▶ **Problem**
Up to and including the line that contains "RNG = np.random.default_rng(7)", repeat each line of the data exactly, starting from the first.
>>>>
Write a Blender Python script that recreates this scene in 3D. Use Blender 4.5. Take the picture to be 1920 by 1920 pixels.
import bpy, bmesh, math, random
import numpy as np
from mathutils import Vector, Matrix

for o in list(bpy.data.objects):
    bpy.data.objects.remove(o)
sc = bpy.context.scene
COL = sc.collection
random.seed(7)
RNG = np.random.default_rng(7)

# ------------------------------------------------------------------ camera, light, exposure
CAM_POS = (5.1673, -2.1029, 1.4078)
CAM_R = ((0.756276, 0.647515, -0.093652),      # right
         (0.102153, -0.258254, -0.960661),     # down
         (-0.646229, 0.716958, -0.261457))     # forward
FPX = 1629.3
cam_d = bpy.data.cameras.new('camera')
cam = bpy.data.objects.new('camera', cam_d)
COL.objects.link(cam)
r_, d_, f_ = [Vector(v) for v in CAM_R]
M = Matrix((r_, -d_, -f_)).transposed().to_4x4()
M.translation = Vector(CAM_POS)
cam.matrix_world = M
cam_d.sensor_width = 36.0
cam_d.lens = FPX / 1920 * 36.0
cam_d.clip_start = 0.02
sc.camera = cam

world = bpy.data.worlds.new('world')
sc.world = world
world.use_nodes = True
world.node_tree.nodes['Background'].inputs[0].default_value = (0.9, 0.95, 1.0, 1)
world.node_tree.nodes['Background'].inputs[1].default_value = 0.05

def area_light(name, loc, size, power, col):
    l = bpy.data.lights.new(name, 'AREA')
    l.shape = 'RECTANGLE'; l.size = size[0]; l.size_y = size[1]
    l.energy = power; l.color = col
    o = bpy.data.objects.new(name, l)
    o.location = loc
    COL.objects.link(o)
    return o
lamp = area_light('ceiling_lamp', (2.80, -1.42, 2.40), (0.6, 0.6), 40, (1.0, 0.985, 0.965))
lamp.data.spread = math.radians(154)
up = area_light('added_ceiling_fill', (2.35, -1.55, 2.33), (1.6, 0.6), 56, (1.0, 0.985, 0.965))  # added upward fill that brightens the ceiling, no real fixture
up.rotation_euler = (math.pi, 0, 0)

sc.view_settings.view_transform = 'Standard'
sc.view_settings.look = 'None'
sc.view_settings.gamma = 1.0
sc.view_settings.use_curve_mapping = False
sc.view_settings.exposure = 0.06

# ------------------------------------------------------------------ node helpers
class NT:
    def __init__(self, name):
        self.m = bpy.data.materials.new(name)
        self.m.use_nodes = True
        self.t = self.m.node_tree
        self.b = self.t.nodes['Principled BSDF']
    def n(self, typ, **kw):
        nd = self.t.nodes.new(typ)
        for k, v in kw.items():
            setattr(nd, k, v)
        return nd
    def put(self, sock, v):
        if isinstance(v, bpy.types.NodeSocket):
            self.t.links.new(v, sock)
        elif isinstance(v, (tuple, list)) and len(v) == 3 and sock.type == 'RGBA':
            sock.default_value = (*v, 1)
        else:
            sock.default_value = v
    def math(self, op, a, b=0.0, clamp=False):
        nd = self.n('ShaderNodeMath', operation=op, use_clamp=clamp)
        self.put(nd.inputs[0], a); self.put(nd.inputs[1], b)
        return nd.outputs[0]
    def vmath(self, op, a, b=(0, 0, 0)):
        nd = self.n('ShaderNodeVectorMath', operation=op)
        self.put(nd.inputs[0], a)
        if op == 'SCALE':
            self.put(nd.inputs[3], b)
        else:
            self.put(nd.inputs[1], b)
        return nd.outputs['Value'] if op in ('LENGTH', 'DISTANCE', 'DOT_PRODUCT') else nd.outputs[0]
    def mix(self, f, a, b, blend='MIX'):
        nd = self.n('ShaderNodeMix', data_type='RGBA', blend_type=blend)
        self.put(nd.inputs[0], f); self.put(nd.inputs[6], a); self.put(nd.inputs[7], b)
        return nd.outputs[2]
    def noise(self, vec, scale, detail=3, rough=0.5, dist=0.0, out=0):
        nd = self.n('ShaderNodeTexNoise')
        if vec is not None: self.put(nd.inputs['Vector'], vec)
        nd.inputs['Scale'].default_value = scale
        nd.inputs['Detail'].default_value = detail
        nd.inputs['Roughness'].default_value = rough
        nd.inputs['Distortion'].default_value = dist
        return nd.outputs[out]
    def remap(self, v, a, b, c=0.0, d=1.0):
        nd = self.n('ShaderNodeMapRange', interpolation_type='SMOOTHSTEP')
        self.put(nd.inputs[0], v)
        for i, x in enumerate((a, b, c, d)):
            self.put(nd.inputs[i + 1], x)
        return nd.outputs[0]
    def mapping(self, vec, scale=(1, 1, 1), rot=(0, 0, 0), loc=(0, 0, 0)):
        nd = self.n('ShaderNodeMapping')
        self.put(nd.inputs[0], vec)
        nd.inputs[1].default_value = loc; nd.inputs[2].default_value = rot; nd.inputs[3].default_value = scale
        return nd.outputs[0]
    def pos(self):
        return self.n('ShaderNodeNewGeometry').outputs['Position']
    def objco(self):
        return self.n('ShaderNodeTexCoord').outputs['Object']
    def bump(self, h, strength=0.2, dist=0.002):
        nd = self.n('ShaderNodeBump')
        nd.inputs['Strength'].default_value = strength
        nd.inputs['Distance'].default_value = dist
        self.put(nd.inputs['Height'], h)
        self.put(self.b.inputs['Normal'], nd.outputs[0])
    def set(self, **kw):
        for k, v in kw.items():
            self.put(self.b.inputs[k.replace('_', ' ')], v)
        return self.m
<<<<
▶ **Expected output**
Write a Blender Python script that recreates this scene in 3D. Use Blender 4.5. Take the picture to be 1920 by 1920 pixels.
import bpy, bmesh, math, random
import numpy as np
from mathutils import Vector, Matrix

for o in list(bpy.data.objects):
    bpy.data.objects.remove(o)
sc = bpy.context.scene
COL = sc.collection
random.seed(7)
RNG = np.random.default_rng(7)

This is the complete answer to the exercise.